Suppose we run our linear regression or random forest, and it turns out holding all else equal, black people underperform others. I.e., same SAT, same GPA, the black guy is likely to perform worse. (Please read your source and note the sign on the black/hispanic coefficients.)

You seem to be advocating that we should then penalize the black guy even though his grades are identical. Is that a fair statement of your post?
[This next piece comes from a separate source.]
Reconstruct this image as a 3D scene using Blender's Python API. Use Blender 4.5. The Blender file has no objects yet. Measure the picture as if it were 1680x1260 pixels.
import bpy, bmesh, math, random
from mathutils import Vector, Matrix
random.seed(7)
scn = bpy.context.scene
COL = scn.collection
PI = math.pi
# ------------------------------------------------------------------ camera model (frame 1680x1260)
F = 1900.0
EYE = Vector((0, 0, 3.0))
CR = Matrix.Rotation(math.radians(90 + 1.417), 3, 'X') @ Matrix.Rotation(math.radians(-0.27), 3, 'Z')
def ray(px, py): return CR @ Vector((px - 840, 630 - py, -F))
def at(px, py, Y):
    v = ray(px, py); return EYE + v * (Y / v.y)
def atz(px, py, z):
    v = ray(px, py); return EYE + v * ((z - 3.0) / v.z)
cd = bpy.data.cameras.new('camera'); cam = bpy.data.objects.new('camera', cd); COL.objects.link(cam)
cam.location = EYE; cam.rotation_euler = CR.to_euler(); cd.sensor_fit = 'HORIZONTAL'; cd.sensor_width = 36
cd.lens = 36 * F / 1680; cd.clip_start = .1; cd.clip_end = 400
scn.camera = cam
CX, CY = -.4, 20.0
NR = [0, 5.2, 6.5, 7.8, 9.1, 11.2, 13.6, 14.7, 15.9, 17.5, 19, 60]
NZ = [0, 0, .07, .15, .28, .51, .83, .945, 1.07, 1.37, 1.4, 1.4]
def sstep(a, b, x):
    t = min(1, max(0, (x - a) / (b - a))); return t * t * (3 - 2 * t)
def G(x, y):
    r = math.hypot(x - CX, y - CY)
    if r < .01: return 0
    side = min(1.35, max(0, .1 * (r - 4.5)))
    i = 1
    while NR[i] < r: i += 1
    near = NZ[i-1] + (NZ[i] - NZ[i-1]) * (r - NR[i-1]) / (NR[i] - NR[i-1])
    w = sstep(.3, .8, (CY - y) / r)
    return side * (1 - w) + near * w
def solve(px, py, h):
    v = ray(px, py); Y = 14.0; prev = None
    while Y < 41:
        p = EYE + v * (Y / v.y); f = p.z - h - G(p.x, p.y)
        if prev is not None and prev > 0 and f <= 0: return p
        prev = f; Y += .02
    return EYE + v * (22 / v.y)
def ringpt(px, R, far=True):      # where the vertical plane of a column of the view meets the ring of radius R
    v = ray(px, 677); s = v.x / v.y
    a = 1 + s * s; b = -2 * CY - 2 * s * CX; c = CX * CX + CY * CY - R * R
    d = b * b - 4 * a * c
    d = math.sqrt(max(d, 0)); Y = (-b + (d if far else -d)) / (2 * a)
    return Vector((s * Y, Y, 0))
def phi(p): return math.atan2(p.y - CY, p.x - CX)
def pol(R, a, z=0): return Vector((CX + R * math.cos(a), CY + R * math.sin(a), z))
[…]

I don't have a strong opinion on this, though I definitely have a negative emotional reaction to it.

1 comments

I'm saying that to be actually meritocratic, where the merit to be assessed is expected college performance, using such factors (or, better, identifying the underlying reasons that existing measures do not work consistently across race, etc., and correctly using the underlying factors that research identifies) may be necessary. But I'm not arguing that admissions should be meritocratic, so by suggesting that something would be necessary for meritocracy, I'm not suggesting that it should be done. What I am arguing is that the claim that, but for AA, the admissions processes in use actually are meritocratic was, and remains, unsupported.
According to your source, SAT, GPA and AP/IB courses are all positive and statistically significant predictors of performance.

Am I correct that according to you, the main gap between an SAT/GPA based metric and meritocracy is applying the appropriate penalty to blacks/hispanics and the appropriate bonus to females, as per the regression table in your source?